I didn’t really miss the sour cream sauce, but I put it in here, in case you wanted to try it.  I halved the recipe and dropped the cooking time to 1 hour and 15 minutes, although an additional 5 minutes wouldn’t have hurt.  I was just too hungry to wait 5 minutes.  I cooked it all in my square Pyrex, with no need to grease or anything.

This probably isn’t the most exciting first recipe to have, but hell, I was tired and it hit the spot.  And I know it’s warm in AZ now so maybe not the best for you guys, but maybe you have left over cabbage too?  The original recipe is below:

Cabbage and Sausage Casserole

2 pounds Napa, savoy or green cabbage
2 pounds Italian sausage (sweet or hot)
½ cup sour cream
1 Tbsp. prepared horseradish/mustard

Preheat oven to 400°F

Slice the cabbage ½ inch thick.  Place 1/3 of the cabbage in Dutch oven or casserole.

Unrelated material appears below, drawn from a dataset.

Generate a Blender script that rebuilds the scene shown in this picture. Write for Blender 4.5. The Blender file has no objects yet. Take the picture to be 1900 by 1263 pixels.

Remove sausage from casing.  Arrange half the sausage on top of cabbage and press firmly.  Layer another third of cabbage and sausage, pressing firmly.  Spread remaining cabbage over the sausage.  Cover with foil and put in oven.

Bake until cabbage is tender, about 1 hour, 40 minutes.  Remove from oven and let stand 5 minutes.

While cabbage is cooking, combine the sour cream and horseradish/mustard in a small bowl.  Slice the casserole into wedges and serve with sour cream mixture.